Priests have always had a large toolbox of spells to choose from, but in Cataclysm, there is a lot more emphasis placed on picking the right spells than there ever was before. It's not just about matching the amount of healing to the missing health, though, because very rarely will a single heal resolve a health deficit, and you'll run dry trying to get everyone to full. You will instead find yourself asking, "Do I have to heal this player to keep him from dying in the next 1 to 5 seconds? What is the least amount of healing I can give him to do that, and how cheaply and quickly can I do it?"

Those are a lot of questions to be asking yourself every single moment, and healing has become a lot more difficult for priests as a result. I once described priest healing as a slightly more complex game of whack-a-mole, involving different hammers for different moles. Now, I'd say priest healing is sort of like that still -- except now, if you use the wrong hammer, it explodes in your face while the moles you didn't whack chew at your ankles.

Long story short, spell selection is very important, and players need to be aware how efficient their spells are.

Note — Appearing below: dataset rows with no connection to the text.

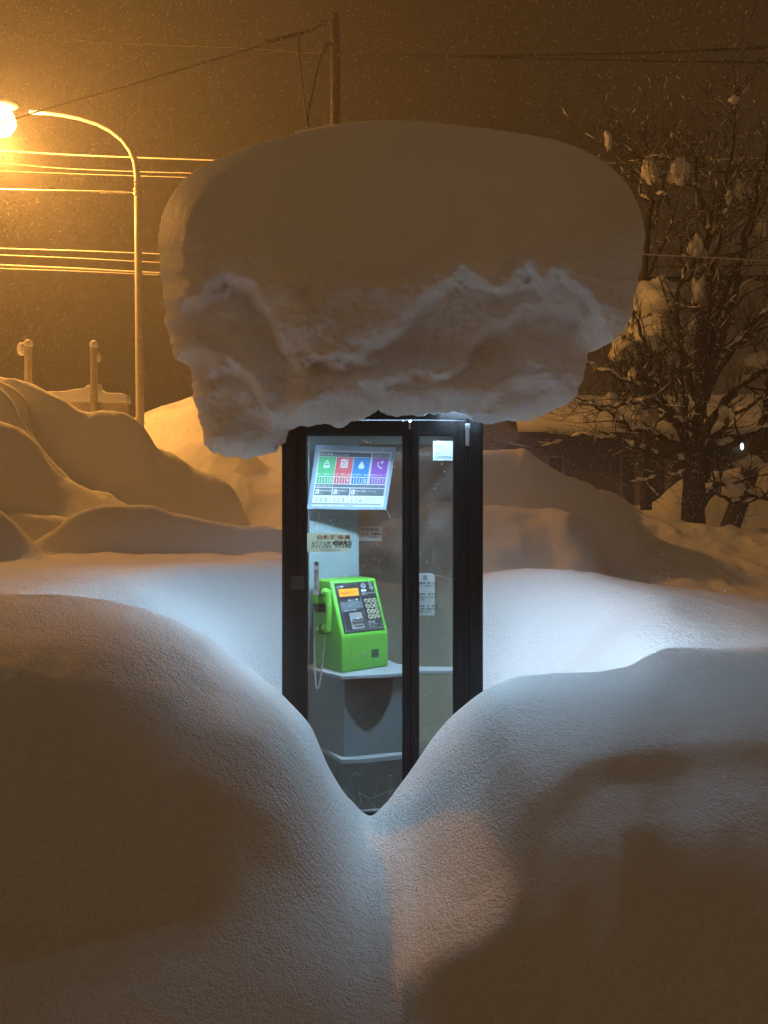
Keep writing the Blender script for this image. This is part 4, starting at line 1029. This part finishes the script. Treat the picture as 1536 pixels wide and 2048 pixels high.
# ------------------------------------------------------------------ trees
M_BARK = mat('dark_wet_bark', (.040,.027,.018), .85, 0, .35, 14, bump=.6, bscale=40)
def spline(pts, n):
    a = np.array(pts, float); return pchip(np.arange(len(a)), a, np.linspace(0, len(a)-1, n))
def make_tree(name, label, trunk, limbs, seed, twig=1.0, cat='tree', lvl=3, snowy=True):
    rn = random.Random(seed); root = empty(name, P(*trunk[0][:3])); tag(root, label, cat)
    tb = MB(); q = spline(trunk, 14); tb.tube([P(*r[:3]) for r in q], [r[3] for r in q], M_BARK, 14); wl(tb, 'trunk', root, 180)
    br = MB(); snw = MB()
    def grow(p, d, L, r, level):
        n = 5; pts = [p]; dd_ = d.copy()
        for i in range(n):
            dd_ = (dd_ + Vector((rn.gauss(0,.16), rn.gauss(0,.16), rn.gauss(.05,.14)))).normalized()
            pts.append(pts[-1] + dd_*(L/n))
        rr = [max(.0028, r*(1-.75*i/n)) for i in range(n+1)]
        br.tube(pts, rr, M_BARK, 4 if level else 5, False)
        if snowy and rn.random() < (.36 if level < 2 else .12):
            k = rn.randint(1, 3); sp_ = pts[k:k+3]
            snw.tube([q_ + Vector((0, 0, rr[k]+.008)) for q_ in sp_], [.003, .006+rn.random()*.006, .003], M_CLUMP, 5)
        if level < lvl:
            for i in range(rn.randint(2, 3)):
                t = rn.uniform(.25, .98); k = min(int(t*n), n-1); q_ = pts[k].lerp(pts[k+1], t*n-k)
                ax = Vector((rn.gauss(0,1), rn.gauss(0,1), rn.gauss(0,.6))).normalized()
                nd = (dd_*.9 + ax*.75 + Vector((0,0,.12))).normalized()
                grow(q_, nd, L*rn.uniform(.42,.72), rr[k]*.62, level+1)
    for lb in limbs:
        q = spline(lb, 4*(len(lb)-1)+1); w3 = [Vector(P(*r[:3])) for r in q]; rads = [r[3] for r in q]
        for i in range(1, len(w3)-1): w3[i] += Vector((rn.gauss(0,.018), rn.gauss(0,.05), rn.gauss(0,.018)))
        br.tube(w3, rads, M_BARK, 8)
        n = len(w3)
        for i in range(1, n):
            d = (w3[i]-w3[i-1]).normalized()
            if snowy and d.z < .75 and rn.random() < .62:
                h = rads[i]*.75 + .012
                snw.tube([w3[i-1].lerp(w3[i], -.15)+Vector((0,0,h*.7)), w3[i-1].lerp(w3[i], .5)+Vector((0,0,h)), w3[i].lerp(w3[i-1], -.15)+Vector((0,0,h*.7))], [rads[i]*.5, rads[i]*.85+.014+.012*rn.random(), rads[i]*.5], M_CLUMP, 7)
            for k in range(2 if i > n*.25 else 1):
                if rn.random() < .46*twig:
                    ax = Vector((rn.gauss(0,1), rn.gauss(0,1), rn.gauss(.1,.7))).normalized()
                    grow(w3[i], (d*.8+ax*.85).normalized(), rn.uniform(.35,.95)*(1.15-.5*i/n), max(.006, rads[i]*.42), 1)
        grow(w3[-1], (w3[-1]-w3[-2]).normalized(), .8, rads[-1], 1)
    cr = wl(br, 'branches', root, 180)
    if snowy: tag(wl(snw, 'branch_snow', cr, 180), None, None, None, 'stuff')
    return root
T = 11.0
limbs = [
 [(1383,905,T,.085),(1352,845,T-.1,.070),(1324,800,T-.2,.058),(1302,752,T-.2,.046),(1285,690,T-.2,.03),(1262,610,T-.2,.016)],
 [(1378,925,T,.055),(1330,912,T-.2,.040),(1280,897,T-.3,.030),(1225,877,T-.4,.022),(1165,874,T-.5,.015),(1085,893,T-.6,.006)],
 [(1370,900,T,.060),(1315,872,T-.3,.045),(1262,852,T-.4,.032),(1215,822,T-.4,.022),(1165,800,T-.5,.010)],
 [(1330,808,T-.2,.040),(1300,800,T-.4,.032),(1262,806,T-.5,.024),(1215,815,T-.6,.016),(1160,808,T-.7,.008)],
 [(1330,805,T-.2,.036),(1272,770,T-.3,.026),(1215,742,T-.4,.018),(1168,720,T-.4,.010)],
 [(1393,890,T,.105),(1404,800,T,.085),(1396,720,T,.070),(1398,600,T+.1,.052),(1412,480,T+.1,.036),(1392,350,T+.2,.022),(1376,262,T+.2,.010)],
 [(1402,820,T,.080),(1436,700,T-.1,.062),(1466,600,T-.1,.048),(1494,470,T-.1,.034),(1530,330,T-.2,.018)],
 [(1408,868,T,.070),(1452,800,T,.055),(1500,758,T,.042),(1570,720,T,.02)],
 [(1404,960,T,.085),(1428,905,T,.070),(1478,878,T,.055),(1560,850,T,.035)],
 [(1404,1010,T,.060),(1440,966,T,.050),(1490,985,T,.036),(1560,1010,T,.02)],
 [(1432,968,T,.030),(1455,1000,T-.1,.026),(1490,1006,T-.1,.022),(1550,980,T-.1,.012)],
 [(1374,945,T,.022),(1342,953,T-.1,.017),(1300,957,T-.2,.012),(1262,963,T-.2,.005)],
 [(1394,800,T,.060),(1362,690,T,.046),(1352,600,T,.034),(1368,540,T,.024),(1340,420,T,.012)],
 [(1398,720,T,.055),(1428,560,T+.2,.040),(1440,420,T+.2,.028),(1462,290,T+.2,.016),(1478,175,T+.2,.006)],
 [(1404,760,T,.055),(1448,600,T+.2,.040),(1500,460,T+.3,.026),(1560,350,T+.3,.014)],
 [(1412,800,T,.050),(1470,690,T-.2,.036),(1536,620,T-.3,.026),(1600,560,T-.3,.014)],
 [(1436,700,T,.040),(1480,690,T+.2,.030),(1540,650,T+.2,.02)],
 [(1372,850,T,.050),(1364,760,T+.1,.042),(1362,680,T+.1,.03),(1335,600,T+.1,.016)],
 [(1410,900,T,.050),(1460,840,T-.3,.038),(1520,800,T-.4,.024),(1590,790,T-.4,.012)],
 [(1380,560,T,.030),(1420,440,T,.022),(1398,380,T,.012)],
]
big = [('largest tuft of snow in the upper branches, right of the snow cap', 1358, 340, .20, (.85,.8,1.05)),
       ('snow tuft high in the twigs beside the snow cap top', 1216, 279, .085, (.7,.7,1.7)),
       ('snow tuft on the topmost twig of the large bare tree', 1469, 199, .075, (1.1,.8,.8)),
       ('broad snow tuft left of the largest tuft', 1300, 342, .15, (.9,.8,1.15)),
       ('long vertical snow clump on the stem at mid height', 1390, 492, .14, (.8,.8,1.1)),
       ('leaning pair of snow tufts near the right edge, inner one', 1478, 382, .12, (.65,.7,1.5)),
       ('leaning pair of snow tufts near the right edge, outer one', 1490, 388, .13, (.8,.8,1.3)),
       ('small snow tuft left of the leaning pair', 1456, 394, .085, (.7,.7,1.2)),
       ('snow tuft at the right picture edge at mid height', 1524, 455, .11, (.7,.7,1.3)),
       ('lower part of the long vertical snow clump', 1402, 520, .13, (.75,.8,1.5)),
       ('snow slab hanging below the cable on the main stem', 1396, 580, .12, (.8,.8,1.9)),
       ('snow wedge in the fork above the trunk', 1352, 838, .13, (1.2,.9,1.0)),
       ('rounded snow pillow on the low left limb', 1290, 832, .15, (1.3,1,.75)),
       ('snow tuft at the tip of the left limb', 1222, 798, .10, (1,.8,1)),
       ('snow lodged against the trunk left side', 1361, 880, .10, (.8,.8,1.5)),
       ('snow clump right of the trunk among limbs', 1446, 830, .11, (.9,.8,1.2)),
       ('large snow clump at right edge in the limbs', 1512, 716, .17, (1.1,.9,.9)),
       ('pale snow bundle behind the trunk fork on the right', 1470, 975, .14, (.9,.8,1.2)),
       ('snow clump under the right limb', 1500, 925, .16, (1.4,.9,.7)),
       ('narrow snow clump on the stem beside the snowy bush', 1388, 650, .10, (.7,.7,1.7))]
for (lab_, u_, v_, r_q, sc_) in big:
    if v_ > 810: continue
    q_ = min((p for lb in limbs for p in spline(lb, 30)), key=lambda p: math.hypot(p[0]-u_, (p[1]-v_)*.7) + (1e3 if p[1] < v_+18 else 0))
    limbs.append([(q_[0],q_[1],q_[2],max(.008, q_[3]*.5)), ((q_[0]+u_)/2+4,(q_[1]+v_)/2+10,T-.05,.010), (u_,v_+8,T-.05,.007), (u_+3,v_-22,T,.004)])
make_tree('bare_tree', 'large bare tree with snow lined branches on the right', [(1386,1085,T,.190),(1386,1040,T,.172),(1388,970,T,.158),(1392,895,T,.140)], limbs, 7)
make_tree('leaning_tree', 'dark leaning trunk behind the large bare tree', [(1452,1075,12.4,.16),(1480,1000,12.4,.15),(1515,900,12.4,.14),(1560,770,12.4,.12)],
          [[(1515,900,12.4,.06),(1530,830,12.4,.045),(1535,760,12.4,.02)], [(1550,800,12.4,.08),(1600,640,12.4,.05),(1640,480,12.4,.02)]], 12, .8, lvl=2)
make_tree('young_bare_tree', 'slender bare tree at the right edge of the snow cap', [(1282,800,12.2,.075),(1288,560,12.2,.06),(1298,430,12.2,.045)],
          [[(1298,430,12.2,.04),(1296,340,12.2,.028),(1288,255,12.2,.008)], [(1292,500,12.2,.03),(1262,430,12.2,.022),(1235,330,12.2,.008)], [(1294,480,12.2,.03),(1322,400,12.2,.02),(1330,280,12.2,.006)],
           [(1288,560,12.2,.03),(1330,480,12.2,.02),(1352,420,12.2,.008)], [(1296,400,12.2,.026),(1260,340,12.2,.018),(1215,300,12.2,.006)]], 23, 1.0, lvl=3)
# snow clumps caught in the branches
rc_ = random.Random(9)
def lump(u, v, r, Y, sc=(1,1,1), seed=0):
    mb = MB(); nu, nv = 20, 14; vs = []; fs = []
    for i in range(nv+1):
        ph = math.pi*i/nv
        for j in range(nu):
            th = 2*math.pi*j/nu; vs.append((math.sin(ph)*math.cos(th), math.sin(ph)*math.sin(th), math.cos(ph)))
    va = np.array(vs); k = 1 + .48*fbm(va[:,0]*1.3+seed, va[:,1]*1.3, va[:,2]*1.3, 2, seed) + 0.16*fbm(va[:,0]*4, va[:,1]*4, va[:,2]*4+seed, 2, seed+3)
    va = va*k[:,None]*r*.88*np.array(sc)
    for i in range(nv):
        for j in range(nu): fs.append((i*nu+j, (i+1)*nu+j, (i+1)*nu+(j+1) % nu, i*nu+(j+1) % nu))
    mb.add(va.tolist(), fs, M_CLUMP)
    return mb.build('snow_clump', None, 180, 0, P(u, v, Y))
for i, (lab, u, v, r, s_) in enumerate(big):
    tag(lump(u, v, r, T-.12+.25*rc_.random(), s_, i), lab, 'snow clump', 'snow clumps in the bare trees')
for i in range(26):
    lb_ = limbs[rc_.randrange(20)]; q_ = spline(lb_, 40)[rc_.randrange(12, 38)]; u = q_[0]; v = q_[1]-4
    if u > 1545 or (u < 1300 and 540 < v < 780): continue
    r = rc_.uniform(.022, .055)
    tag(lump(u, v, r, q_[2]-.02, (rc_.uniform(.7,1.2), 1, rc_.uniform(.7,1.3)), 40+i), 'small tuft of snow caught among the bare twigs', 'snow clump', 'small snow tufts among the twigs')
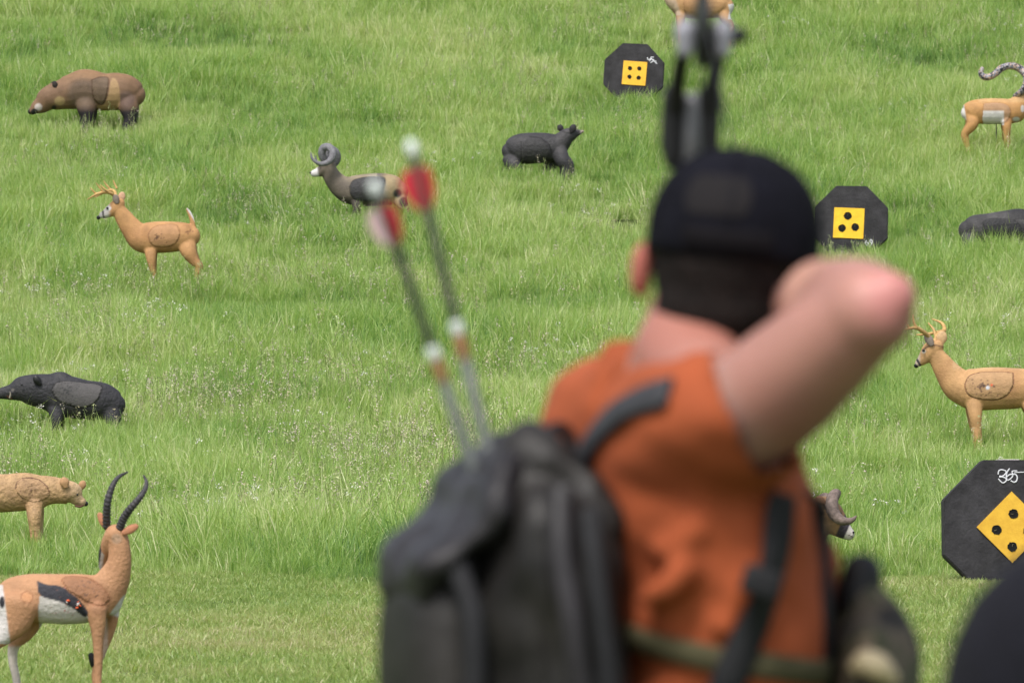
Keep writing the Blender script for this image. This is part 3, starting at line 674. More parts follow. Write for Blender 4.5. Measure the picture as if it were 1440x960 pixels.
# ---- black bear, centre
def black_bear():
    B = Beast('bear_target', 88.3, 755, 'black bear target walking right with ears up, upper middle of the slope')
    B.t([(816, 186, 3.6, .9), (811, 187, 5.6, .9), (804, 189, 9.5, .85), (797, 192, 11.5, .85), (790, 199, 14, .8), (783, 205, 17, .8)])
    B.t([(786, 206, 16, .8), (772, 207.5, 20.5, .85), (750, 208.5, 22, .85), (732, 209.5, 21.5, .85), (721, 211, 18, .85), (716, 213, 12, .9)])
    B.leg([(716, 222, 12, .6), (722, 232, 10), (728, 242, 8.5), (726, 254, 9)], (-.12, ), .9); B.leg([(722, 222, 12, .6), (716, 236, 9), (713, 254, 9)], (.15, ), .9)
    B.leg([(786, 214, 13, .8), (791, 226, 11), (797, 234, 10.5), (796, 254, 9)], (-.14, )); B.leg([(778, 218, 12, .8), (774, 234, 10), (772, 254, 9)], (.15, ))
    def cf(c, X, Y):
        b = np.tile(np.array((.036, .034, .038)), (len(c), 1)); b = lerpc(b, (.068, .064, .066), sm(vnoise(c, 4, 4), 0, .45)*.7)
        b = lerpc(b, (.010, .009, .010), (1-sm(pdist(X, Y, [(745, 192), (760, 194), (772, 203), (776, 216)], False), .4, 1.3))*(c[:, 1] < 0)); b = lerpc(b, (.012, .011, .012), (1-sm(pdist(X, Y, [(733, 199), (733, 228)], False), .2, 1.1))*(c[:, 1] < 0)*.8)
        b = lerpc(b, (.012, .011, .012), (1-sm(pdist(X, Y, [(790, 184), (797, 187), (803, 188)], False), .3, 1.1))); return lerpc(b, (.35, .3, .27), sm(X, 814, 818))
    B.body(cf, .0135, m=FUR)
    ins = sp2([(736, 198), (745, 194), (760, 196), (770, 204), (773, 216), (765, 226), (748, 228), (736, 224)])
    B.insert(ins, (.040, .038, .040), m=FUR)
    em = mat('bear_ear', (.028, .025, .028)); ear(B, (791, 184), (785.5, 175.5), 4.6, .12, em, .5); ear(B, (803, 186), (808, 176), 5, -.1, em, .5)
    blob(B, 'nose', 819, 185, 2, 0, mat('pale_nose', (.32, .25, .22)))
black_bear()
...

I've talked about HPM (heal per mana) and HPS (heal per second) before, and today, I've put together a simple chart that compares the two for priests heals so you can know what spells are best to prioritize. Just knowing, for example, that Flash Heal is very inefficient might lead you to either pair it with Inner Focus, or choose a more efficient spell like Greater Heal if you have the time. This kind of thinking isn't complex at all, and most healers develop an unconscious understanding of HPM and HPS just by playing over time.

Spell

HPM

HPS

Prayer of Mending

8.2

-

Prayer of Healing

6 (1.6)

3,707.9 (18,539.5)

Penance

4.5

7,293.8

Divine Hymn

4.4

4,046.9

Heal

4

3,106.7

Binding Heal

4 (2)

8,098.4

Power Word: Shield

3.6 (glyphed)

8,988

Smite

3.5 (2 w/o)

3,966.4 (3,305.4 w/o)

Greater Heal

3.5

8,288.6

Renew

2.9

744.9 (7,846.9 HPSC)

Flash Heal

2.6

10,358.5

Holy Nova

2.2 (1.1)

3,493.7


These numbers were generated from a 35/6/0 priest with Archangel. She is geared in a mix of ilvl333 and ilvl346 gear, which is pre-raiding gear from normal and heroic Cataclysm dungeons. Multi-target heals are listed with their maximum HPM and HPS, with the minimum in parentheses. Smite is listed as having a full stack of Evangelism, with the number in parentheses being without any Evangelism stacks. Prayer of Mending's HPS is extremely variable -- just cast it, it's good. Renew had its HPSC (heals per second cast) listed because it's a HoT.